What the task requires:
Give back only the lines from the one that contains "Write the bpy" through the one that contains "from mathutils.bvhtree import BVHTree", word for word and without images.

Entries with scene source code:
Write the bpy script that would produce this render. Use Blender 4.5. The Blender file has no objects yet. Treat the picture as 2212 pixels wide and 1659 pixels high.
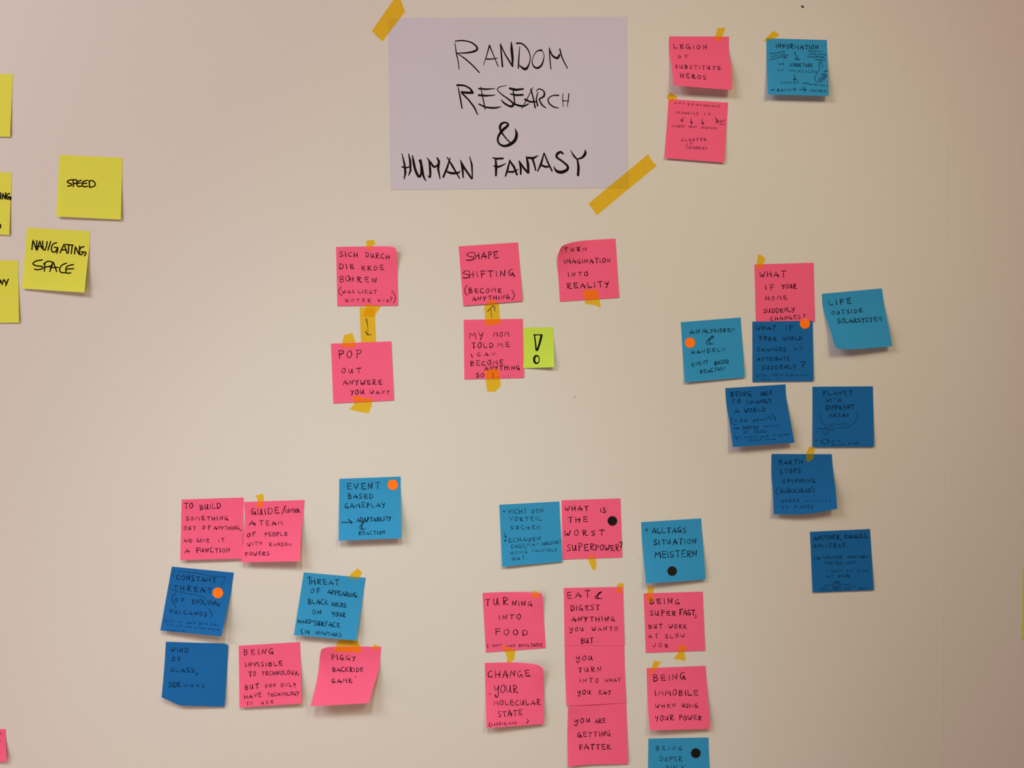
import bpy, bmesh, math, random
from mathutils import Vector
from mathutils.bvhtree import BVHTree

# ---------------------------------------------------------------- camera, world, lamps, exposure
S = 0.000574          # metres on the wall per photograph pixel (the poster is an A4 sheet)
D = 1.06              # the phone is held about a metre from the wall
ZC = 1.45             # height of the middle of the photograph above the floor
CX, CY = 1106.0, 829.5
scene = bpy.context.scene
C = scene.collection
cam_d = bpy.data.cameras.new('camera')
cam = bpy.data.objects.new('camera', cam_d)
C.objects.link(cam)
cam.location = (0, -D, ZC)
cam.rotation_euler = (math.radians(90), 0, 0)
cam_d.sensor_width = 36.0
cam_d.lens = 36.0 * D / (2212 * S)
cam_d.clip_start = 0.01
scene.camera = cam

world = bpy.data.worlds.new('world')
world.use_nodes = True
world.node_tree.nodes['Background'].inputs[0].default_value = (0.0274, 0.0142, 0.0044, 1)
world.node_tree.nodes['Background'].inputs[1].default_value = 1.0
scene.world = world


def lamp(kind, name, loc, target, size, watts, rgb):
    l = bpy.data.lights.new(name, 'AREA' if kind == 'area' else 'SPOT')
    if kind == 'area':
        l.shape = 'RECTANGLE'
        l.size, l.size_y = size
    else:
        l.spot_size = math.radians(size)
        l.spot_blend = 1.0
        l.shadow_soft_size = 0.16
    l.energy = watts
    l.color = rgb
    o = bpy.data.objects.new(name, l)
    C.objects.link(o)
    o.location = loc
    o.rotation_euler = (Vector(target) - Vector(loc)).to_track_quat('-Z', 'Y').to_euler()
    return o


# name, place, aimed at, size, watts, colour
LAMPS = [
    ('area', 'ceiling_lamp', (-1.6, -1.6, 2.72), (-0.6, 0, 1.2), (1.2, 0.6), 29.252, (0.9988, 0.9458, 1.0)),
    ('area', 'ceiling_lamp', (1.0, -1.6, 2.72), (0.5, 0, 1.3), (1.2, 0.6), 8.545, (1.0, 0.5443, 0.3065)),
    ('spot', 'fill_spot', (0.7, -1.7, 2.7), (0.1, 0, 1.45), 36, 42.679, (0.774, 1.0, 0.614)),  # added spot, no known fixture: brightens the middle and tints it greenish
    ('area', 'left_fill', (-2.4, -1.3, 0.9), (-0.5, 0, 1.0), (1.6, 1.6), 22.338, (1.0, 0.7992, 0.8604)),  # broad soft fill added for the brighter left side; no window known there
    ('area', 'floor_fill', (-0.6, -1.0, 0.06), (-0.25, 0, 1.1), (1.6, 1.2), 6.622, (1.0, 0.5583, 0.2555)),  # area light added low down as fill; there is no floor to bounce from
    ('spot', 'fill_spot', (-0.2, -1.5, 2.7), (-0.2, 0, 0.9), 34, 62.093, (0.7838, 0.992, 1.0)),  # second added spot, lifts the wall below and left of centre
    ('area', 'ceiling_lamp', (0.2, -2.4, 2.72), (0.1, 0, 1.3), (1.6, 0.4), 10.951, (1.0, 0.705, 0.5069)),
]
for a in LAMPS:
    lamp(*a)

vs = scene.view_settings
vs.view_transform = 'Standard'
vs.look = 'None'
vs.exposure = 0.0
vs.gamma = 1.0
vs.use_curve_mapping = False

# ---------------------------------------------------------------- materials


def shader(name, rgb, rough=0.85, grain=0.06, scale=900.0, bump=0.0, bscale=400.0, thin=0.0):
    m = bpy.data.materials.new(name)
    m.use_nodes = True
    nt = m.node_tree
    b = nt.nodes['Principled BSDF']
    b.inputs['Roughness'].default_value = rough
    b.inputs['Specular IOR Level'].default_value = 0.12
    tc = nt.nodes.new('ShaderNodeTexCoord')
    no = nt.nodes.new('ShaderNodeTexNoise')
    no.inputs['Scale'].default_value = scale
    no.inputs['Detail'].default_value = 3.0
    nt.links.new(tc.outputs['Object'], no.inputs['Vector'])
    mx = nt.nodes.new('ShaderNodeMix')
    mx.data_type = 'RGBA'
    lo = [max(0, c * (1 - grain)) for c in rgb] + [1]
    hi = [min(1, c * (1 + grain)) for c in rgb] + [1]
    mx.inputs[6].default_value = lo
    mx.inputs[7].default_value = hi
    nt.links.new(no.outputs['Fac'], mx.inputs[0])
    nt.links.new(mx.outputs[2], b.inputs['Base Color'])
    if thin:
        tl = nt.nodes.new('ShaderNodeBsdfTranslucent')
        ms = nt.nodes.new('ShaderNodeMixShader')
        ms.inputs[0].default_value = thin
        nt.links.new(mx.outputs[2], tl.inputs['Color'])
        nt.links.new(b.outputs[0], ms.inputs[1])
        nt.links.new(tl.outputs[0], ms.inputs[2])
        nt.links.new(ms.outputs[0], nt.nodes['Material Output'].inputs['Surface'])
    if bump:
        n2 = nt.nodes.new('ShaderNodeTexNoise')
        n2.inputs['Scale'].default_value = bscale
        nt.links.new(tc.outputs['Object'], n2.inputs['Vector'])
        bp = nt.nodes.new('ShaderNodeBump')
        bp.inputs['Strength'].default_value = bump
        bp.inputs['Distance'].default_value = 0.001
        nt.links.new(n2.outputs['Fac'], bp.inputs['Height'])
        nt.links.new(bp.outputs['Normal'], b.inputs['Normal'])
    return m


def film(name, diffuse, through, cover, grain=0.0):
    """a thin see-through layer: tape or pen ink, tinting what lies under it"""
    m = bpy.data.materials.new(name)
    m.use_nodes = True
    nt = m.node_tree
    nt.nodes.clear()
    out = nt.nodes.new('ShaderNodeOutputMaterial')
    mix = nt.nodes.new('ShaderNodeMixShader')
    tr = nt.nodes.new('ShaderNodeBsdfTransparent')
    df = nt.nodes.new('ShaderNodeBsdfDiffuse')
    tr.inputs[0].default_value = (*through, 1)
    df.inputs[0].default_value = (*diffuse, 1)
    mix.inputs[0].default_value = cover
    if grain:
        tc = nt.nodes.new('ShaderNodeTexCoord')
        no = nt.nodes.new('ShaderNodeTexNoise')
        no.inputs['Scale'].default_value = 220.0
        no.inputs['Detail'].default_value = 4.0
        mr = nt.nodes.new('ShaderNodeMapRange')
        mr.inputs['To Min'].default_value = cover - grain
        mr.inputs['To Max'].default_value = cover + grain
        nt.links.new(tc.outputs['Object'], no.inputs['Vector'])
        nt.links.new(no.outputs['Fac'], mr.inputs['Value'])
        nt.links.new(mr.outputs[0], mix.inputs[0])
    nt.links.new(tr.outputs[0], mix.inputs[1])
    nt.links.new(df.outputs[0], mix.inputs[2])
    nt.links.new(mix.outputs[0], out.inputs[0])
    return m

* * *

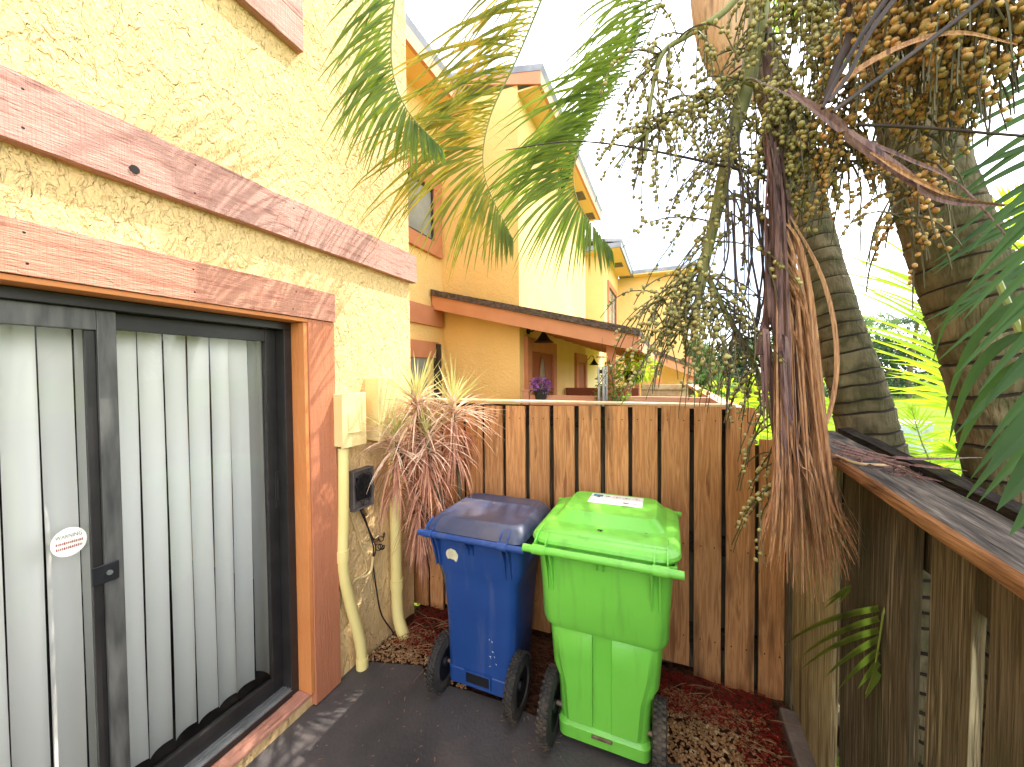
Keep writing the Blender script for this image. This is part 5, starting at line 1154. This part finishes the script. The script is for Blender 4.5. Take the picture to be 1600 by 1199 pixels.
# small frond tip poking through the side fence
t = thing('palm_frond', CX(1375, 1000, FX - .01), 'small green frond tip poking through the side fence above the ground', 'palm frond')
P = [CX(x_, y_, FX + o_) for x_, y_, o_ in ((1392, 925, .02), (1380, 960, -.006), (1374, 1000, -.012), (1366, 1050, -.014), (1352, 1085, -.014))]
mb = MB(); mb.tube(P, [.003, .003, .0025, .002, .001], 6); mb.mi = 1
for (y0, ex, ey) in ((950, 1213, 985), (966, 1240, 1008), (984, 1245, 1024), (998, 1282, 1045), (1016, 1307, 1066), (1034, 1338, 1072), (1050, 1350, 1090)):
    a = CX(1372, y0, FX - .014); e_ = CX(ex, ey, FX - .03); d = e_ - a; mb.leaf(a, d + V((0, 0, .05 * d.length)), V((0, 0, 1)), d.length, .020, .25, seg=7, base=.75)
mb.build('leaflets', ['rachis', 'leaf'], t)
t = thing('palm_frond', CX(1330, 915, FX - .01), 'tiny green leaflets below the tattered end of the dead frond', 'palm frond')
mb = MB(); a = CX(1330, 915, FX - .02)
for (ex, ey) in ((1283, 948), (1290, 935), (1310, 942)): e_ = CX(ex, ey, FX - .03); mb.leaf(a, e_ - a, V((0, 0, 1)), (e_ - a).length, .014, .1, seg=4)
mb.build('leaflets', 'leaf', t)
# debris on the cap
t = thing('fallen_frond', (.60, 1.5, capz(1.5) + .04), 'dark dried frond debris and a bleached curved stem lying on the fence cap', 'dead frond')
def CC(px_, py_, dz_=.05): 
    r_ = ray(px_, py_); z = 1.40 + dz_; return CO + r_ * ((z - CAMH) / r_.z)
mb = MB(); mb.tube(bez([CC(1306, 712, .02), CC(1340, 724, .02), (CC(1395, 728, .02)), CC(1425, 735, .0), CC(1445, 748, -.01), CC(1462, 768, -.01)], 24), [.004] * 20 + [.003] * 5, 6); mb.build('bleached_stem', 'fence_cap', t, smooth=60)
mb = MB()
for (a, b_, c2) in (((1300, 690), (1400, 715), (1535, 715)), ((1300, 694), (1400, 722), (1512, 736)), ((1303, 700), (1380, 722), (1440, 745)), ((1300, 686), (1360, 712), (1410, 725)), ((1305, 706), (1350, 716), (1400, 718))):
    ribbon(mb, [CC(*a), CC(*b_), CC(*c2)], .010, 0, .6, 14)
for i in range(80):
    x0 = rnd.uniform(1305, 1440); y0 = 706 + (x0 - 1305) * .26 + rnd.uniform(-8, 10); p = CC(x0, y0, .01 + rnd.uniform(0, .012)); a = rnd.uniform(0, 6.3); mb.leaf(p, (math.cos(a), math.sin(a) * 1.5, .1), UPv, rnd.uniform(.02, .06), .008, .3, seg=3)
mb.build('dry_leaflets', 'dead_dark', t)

Worked answer:
Write the bpy script that would produce this render. Use Blender 4.5. The Blender file has no objects yet. Treat the picture as 2212 pixels wide and 1659 pixels high.
import bpy, bmesh, math, random
from mathutils import Vector
from mathutils.bvhtree import BVHTree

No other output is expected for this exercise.